After last year’s goofy “Elvis” failed to really bring us anything new about the actual man known as Elvis, it’s refreshing to see “Priscilla” come along a year later. Sofia Coppola’s biopic about Elvis’ iconic wife Priscilla is the absolute antithesis of a love story. It’s the anti-romance, and the unsensational depiction of Elvis and Priscilla and how their marriage and romance came out of a utilitarian circumstance more than a genuine love and passion. What may trouble fans of Elvis and Priscilla is that this is a movie that finally views Elvis in a new light. He was a man who was possessive, controlling, self-obsessed, and often times incredibly abusive.

Based on the book written by Priscilla Presley, “Priscilla” tells her story of 9th grade student Priscilla Beaulieu from her being smitten by Elvis, thrust in to his whirlwind success and private life, and hopelessly falling in love with him. Constantly in the tabloids, and isolated from the outside world, Priscilla becomes Elvis’ world famous spouse, but soon finds it increasingly difficult to live a life she wants to; she soon begins to decide on whether she wants to stay or start over.

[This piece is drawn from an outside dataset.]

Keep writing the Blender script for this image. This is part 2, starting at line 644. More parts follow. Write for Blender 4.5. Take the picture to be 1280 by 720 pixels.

Elvis is a man who transformed his girlfriend from a sex toy, in to one of his own gallery of collectibles, in to a replacement mother figure for his mom Grace after her death, and then just someone he was keeping around out of spite. Jacob Elordi doesn’t look a whole lot like Elvis but he’s so much better in the role than Austin Butler by miles. Elordi depicts Elvis as someone so completely different. On the outside he’s a showman, and someone who hid so much of his lack of complexity, and dimension with manipulation, and playing a character.

He’s someone so completely incapable of being himself that he’s almost never truly depicted as a genuine person with potential to be vulnerable, or sad. He’s always around people, always putting on airs, and is quite talented at making anyone feel alienated in a room full of people. Star Cailee Spaeny is perfect as Priscilla a young girl who looks like Elvis’ literal daughter when he first meets her, who is brushed up in to what might be every person’s absolute fantasy. She gradually comes to realize that Elvis and his life is anything but fantastic and spends a lot of her time trying to survive in a world built in and around artifice, where every moment she has lives and breathes around Elvis.

Her quest to seek some sense of independence is a sad one, and while the movie doesn’t entirely let her off the hook, she is ultimately another victim pulled in to Elvis’ storm, and barely made it out to restart her life anew.

“Priscilla” is one of the more underrated dramas of 2023, and it’s just a masterwork from Sofia Coppola.